La goccia che fa traboccare il vaso sarebbe stata però la ripartizione degli aviolanci effettuati dagli Alleati a beneficio delle bande partigiane.

…alla gogna
Vittima di un tranello, Facio si reca nell’accampamento di una banda vicina e concorrente, gli viene offerto del vino e mentre porta il bicchiere alle labbra, gli viene intimato di alzare le mani.
Poco dopo si costituisce un tribunale di guerra e viene improvvisato seduta stante un processo a Facio.
Di fronte all’incalzare delle accuse, il comandante del “Picelli” sembra perdere forza nella sua difesa.
«Forse pensava che il suo destino era ormai segnato. Intuiva probabilmente di trovarsi di fronte alla logica inesorabile di conflitti più generali di idee e di disegni politici che vanno al di là del destino di ognuno di noi. O forse per la sua profonda fede nel comunismo – di fronte ad accusatori che professano, tutti quanti, la sua stessa idea politica – vacilla, lo assale il dubbio che – anche se in buona fede – egli comunque avesse potuto sbagliare; fosse potuto divenire oggettivamente colpevole. La condizione di Facio in qualche modo riproduceva quella dei processi staliniani e dei relativi «lavaggi di cervello» che avremmo conosciuto negli anni a venire».
All’alba del 22 luglio 1944, Dante Castellucci – l’indomito compagno dei fratelli Cervi, l’eroe leggendario del Lago Santo che aveva portato a nuova vita il glorioso “Picelli” – viene fucilato da un plotone composto da partigiani del battaglione “Signanini”, per decisione del Comando unico spezzino, di una struttura ancora all’epoca inesistente.
Tra quelli di guardia qualcuno è disposto a favorirne la fuga ma Facio si rifiuta: preferisce affrontare il «fuoco amico» del plotone d’esecuzione, asserendo che è stato giusto fuggire dai nemici, ma non sarebbe stato corretto farlo con coloro con cui stava combattendo per la liberazione dell’Italia.
Poco prima dell’esecuzione, dirà alla sua compagna: «Un giorno qualcuno farà luce sulla mia storia».
“Fatto fuori” Facio, alcuni giorni dopo il battaglione “Picelli”, rinominato Brigata “Gramsci”, entrerà a far parte dell’appena costituito Comando unico spezzino del quale il già citato Cabrelli sarà il commissario politico.

La grande bugia
Caduto mentre lottava contro il nemico! Questa è la motivazione della medaglia d’argento che nel 1963 viene consegnata alla madre e alla sorella di Facio.

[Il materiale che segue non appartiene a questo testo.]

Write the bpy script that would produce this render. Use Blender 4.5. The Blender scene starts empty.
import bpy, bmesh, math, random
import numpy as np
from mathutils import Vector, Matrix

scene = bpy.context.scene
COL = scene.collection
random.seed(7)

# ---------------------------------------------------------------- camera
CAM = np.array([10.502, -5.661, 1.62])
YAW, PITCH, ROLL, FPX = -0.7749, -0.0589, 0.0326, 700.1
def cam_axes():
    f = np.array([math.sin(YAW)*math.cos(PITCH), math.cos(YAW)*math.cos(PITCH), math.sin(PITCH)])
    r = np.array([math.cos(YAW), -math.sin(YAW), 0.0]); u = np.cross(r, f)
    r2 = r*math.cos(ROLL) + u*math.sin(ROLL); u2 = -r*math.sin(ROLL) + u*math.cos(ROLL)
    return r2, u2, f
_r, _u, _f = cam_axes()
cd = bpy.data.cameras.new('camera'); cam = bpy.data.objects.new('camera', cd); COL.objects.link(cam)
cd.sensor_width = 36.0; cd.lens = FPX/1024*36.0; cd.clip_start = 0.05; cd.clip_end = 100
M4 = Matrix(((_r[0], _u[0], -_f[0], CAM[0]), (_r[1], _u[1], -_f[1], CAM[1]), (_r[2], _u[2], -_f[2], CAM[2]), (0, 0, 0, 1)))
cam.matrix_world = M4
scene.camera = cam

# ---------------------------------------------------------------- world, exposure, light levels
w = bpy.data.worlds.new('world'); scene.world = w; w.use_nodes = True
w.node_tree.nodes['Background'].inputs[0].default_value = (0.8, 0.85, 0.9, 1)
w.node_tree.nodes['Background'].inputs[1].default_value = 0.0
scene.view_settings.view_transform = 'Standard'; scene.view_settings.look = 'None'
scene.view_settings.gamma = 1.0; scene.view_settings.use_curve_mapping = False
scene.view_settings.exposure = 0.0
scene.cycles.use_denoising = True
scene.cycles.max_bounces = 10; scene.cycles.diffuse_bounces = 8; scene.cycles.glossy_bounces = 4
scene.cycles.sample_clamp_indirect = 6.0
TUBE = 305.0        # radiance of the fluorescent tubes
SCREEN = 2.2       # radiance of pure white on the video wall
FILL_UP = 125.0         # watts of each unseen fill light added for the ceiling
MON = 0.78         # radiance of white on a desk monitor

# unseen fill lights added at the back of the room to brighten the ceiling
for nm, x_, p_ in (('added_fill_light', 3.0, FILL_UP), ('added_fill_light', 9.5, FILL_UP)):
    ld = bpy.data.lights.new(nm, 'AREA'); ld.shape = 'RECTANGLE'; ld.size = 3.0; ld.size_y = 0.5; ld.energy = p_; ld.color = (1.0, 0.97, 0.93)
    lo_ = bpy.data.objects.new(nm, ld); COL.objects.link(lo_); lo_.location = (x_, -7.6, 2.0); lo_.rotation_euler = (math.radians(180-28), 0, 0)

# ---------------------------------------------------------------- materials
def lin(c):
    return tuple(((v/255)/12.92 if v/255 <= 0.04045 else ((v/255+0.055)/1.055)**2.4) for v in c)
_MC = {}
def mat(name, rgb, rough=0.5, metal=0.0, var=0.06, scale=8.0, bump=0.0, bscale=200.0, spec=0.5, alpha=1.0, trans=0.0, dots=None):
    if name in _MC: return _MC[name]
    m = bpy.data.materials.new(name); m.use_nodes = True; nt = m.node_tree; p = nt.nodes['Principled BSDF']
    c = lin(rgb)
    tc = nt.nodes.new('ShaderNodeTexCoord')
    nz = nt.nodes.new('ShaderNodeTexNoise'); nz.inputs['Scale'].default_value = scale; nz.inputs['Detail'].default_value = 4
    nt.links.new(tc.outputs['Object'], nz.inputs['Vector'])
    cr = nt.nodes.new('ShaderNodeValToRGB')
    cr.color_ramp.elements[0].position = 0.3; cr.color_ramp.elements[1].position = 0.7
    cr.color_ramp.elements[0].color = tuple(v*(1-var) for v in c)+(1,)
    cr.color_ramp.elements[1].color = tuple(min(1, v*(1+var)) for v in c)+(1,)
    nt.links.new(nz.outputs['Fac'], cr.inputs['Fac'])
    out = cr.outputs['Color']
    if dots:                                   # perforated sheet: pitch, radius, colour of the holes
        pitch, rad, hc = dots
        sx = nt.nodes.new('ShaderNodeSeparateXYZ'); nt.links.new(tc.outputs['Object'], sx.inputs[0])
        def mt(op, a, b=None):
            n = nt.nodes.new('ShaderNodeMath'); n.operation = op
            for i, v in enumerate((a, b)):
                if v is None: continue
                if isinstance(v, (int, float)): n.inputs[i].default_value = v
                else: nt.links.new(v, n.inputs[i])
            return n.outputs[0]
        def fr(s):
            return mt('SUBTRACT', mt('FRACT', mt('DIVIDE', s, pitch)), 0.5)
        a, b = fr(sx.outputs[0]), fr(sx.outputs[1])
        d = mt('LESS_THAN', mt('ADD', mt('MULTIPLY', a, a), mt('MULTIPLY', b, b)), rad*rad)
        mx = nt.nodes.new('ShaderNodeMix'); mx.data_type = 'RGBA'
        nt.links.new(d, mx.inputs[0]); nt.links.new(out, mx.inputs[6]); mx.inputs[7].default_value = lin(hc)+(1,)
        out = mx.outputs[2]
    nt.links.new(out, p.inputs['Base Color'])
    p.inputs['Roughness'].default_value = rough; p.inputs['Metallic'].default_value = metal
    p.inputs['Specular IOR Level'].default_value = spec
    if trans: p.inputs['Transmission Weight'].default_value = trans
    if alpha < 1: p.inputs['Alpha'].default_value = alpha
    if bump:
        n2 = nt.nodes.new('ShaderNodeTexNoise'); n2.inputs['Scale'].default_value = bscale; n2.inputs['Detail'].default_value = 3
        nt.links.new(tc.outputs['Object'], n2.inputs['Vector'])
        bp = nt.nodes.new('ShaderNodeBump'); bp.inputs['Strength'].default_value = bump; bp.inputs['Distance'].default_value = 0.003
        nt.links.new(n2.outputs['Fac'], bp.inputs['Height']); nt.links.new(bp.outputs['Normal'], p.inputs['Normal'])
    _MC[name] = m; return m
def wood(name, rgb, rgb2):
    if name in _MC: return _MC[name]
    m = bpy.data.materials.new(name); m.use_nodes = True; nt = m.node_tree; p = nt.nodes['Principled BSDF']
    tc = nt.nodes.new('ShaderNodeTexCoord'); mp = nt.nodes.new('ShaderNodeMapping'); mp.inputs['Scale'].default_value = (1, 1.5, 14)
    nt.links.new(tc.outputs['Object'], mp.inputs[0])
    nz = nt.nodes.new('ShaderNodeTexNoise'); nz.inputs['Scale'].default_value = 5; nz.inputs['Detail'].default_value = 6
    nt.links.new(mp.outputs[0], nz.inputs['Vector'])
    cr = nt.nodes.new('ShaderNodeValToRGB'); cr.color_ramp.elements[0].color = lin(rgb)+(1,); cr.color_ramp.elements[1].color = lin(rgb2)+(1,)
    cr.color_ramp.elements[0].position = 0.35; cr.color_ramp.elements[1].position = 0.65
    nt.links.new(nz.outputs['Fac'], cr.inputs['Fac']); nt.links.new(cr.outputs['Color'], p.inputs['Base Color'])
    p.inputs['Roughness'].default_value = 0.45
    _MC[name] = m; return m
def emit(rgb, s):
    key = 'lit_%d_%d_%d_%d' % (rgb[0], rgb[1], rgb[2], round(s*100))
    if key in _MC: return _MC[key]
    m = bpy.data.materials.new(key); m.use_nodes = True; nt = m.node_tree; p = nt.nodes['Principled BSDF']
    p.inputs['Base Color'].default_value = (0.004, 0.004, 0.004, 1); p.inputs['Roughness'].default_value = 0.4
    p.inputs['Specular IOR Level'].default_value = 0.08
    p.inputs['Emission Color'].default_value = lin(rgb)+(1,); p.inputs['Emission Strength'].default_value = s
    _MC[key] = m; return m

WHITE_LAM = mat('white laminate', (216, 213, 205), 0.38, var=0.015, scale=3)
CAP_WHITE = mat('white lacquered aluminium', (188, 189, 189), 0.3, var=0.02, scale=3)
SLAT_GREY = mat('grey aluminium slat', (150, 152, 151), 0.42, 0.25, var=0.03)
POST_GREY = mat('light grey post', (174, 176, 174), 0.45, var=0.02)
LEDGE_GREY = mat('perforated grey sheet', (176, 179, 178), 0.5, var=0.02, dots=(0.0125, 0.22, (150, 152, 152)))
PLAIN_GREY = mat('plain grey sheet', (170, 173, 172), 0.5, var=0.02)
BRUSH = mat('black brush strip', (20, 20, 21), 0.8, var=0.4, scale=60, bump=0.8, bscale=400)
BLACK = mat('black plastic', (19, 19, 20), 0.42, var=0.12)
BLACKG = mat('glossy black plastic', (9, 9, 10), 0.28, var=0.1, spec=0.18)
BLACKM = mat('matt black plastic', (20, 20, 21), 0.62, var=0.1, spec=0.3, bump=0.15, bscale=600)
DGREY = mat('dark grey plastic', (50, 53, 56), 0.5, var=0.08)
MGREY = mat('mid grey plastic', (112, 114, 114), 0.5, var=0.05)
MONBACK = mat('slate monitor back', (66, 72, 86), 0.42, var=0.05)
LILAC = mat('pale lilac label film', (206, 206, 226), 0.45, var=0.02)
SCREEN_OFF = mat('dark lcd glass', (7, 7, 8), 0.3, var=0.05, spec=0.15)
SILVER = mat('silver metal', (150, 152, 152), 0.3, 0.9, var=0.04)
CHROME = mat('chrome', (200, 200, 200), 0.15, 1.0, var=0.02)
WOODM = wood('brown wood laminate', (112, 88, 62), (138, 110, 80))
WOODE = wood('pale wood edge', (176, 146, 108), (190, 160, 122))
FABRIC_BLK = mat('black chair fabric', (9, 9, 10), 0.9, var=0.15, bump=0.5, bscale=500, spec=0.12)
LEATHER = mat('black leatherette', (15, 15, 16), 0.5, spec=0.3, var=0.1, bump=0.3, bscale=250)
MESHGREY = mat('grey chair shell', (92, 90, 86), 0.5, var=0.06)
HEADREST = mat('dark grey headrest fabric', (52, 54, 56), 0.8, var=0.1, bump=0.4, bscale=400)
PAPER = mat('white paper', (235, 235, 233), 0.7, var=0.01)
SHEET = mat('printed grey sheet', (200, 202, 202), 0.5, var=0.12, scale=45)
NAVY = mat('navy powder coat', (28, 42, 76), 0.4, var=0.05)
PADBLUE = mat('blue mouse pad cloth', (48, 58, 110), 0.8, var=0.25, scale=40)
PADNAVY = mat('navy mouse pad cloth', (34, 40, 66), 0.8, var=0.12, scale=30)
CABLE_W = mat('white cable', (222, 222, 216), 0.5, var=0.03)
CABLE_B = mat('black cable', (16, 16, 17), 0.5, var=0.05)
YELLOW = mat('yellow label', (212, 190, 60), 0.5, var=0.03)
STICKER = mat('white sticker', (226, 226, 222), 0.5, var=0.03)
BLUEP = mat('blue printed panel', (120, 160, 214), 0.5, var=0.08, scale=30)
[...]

Un capolavoro di ipocrisia, lo definisce Capogreco, di fronte a quello che sembrerebbe uno squallido, volgare regolamento di conti.
Un argento che, come dice il titolo del libro, voleva nascondere il piombo di un’uccisione ingiustissima, coperta dal silenzio e dalle rimozioni del Dopoguerra e soprattutto da quelle del suo partito.
Ecco le due facce di una storia controversa dove il piombo e l’argento rappresentano la morte e la medaglia alla memoria del partigiano Facio.